Thursday, March 25, 2010

Revisiting lessor assets; presentation

A major change in proposed accounting under the new lease accounting standard hits the lessor balance sheet. Under FAS 13 and IAS 17, when a lessor has a capital lease, the underlying asset is removed from the books ("derecognized"), and is replaced with a receivable. For the new standard, the boards agreed (at June, July, and October meetings) to use a "performance obligation" concept; the original asset stays on the books unchanged, a receivable for the rents is set up, and the receivable is balanced by a performance obligation that is amortized over the life of the lease.

While this resolves the problem of a disappearing asset that the lessor still owns, it raises its own complications. One of the most serious is the impact on financial ratios; since a company normally has more assets than liabilities, putting an equal new asset and liability on the balance sheet erodes a company's financial ratio, resulting in the anomaly that a lessor looks like it's in worse financial shape when it successfully leases its assets (which in the real world is a healthy situation).

At the boards' March 23 meeting, they discussed dealing with this through net presentation, showing the performance obligation as a contra asset rather than a liability. However, during the discussion, the strong majority of the IASB expressed a preference to revisit the entire performance obligation concept and possibly jettison it for the old derecognition approach. (The FASB seemed more evenly split, and as this was a physical joint meeting in London, not all the FASB members were present.)

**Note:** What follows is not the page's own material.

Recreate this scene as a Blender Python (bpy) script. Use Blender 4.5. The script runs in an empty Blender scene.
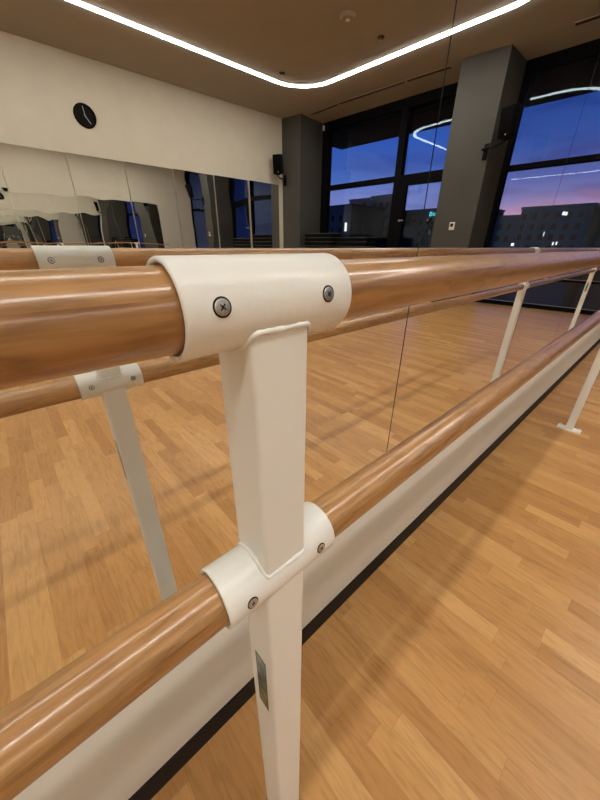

A major concern, however, is the timetable. The boards are trying very hard to keep to releasing an Exposure Draft by June 30, 2010, with a final standard by June 30, 2011. A number of board members felt it would be difficult or impossible to properly flesh out a derecognition model by June 30 to include in the Exposure Draft. One suggestion was to separate lessee and lessor accounting, releasing an Exposure Draft for lessee accounting on time with lessor accounting following a few months later, but before the expiration of the comment period for lessees so that people would have time to review both together and comment accordingly. (Side note: for the first time that I'm aware of, a board member commented on how long it might be until the new standard must be implemented, with a comment of "2, 3, or 4 years later." However, this was an off-the-cuff comment, so I have no idea how much weight to give it.) No decision was reached.

More generally, the March 23 meeting was focused on presentation.

Lessees:
  • Lease assets and obligations are to be reported separately from other assets and obligations in the statement of financial position (balance sheet).
  • Lease amortization and interest expense can be separated from other amortization and interest expense either in the primary financials or in a footnote disclosure.
  • Obligation and interest payments are to be listed separately in the statement of cash flows, in the financing activities section.
Lessors:
  • The original leased asset, lease receivable, and performance obligation will be reported separately, then combined into a net lease asset or liability.
  • Lease income and expense will be presented separately from other income and expense items. The FASB wants to combine these into a net lease income or expense; the IASB did not concur, which makes for a rare point of divergence in opinions. (Presumably a converged final standard will be reached after Exposure Draft comments are reviewed, as the boards have made a clear priority of having a converged standard.)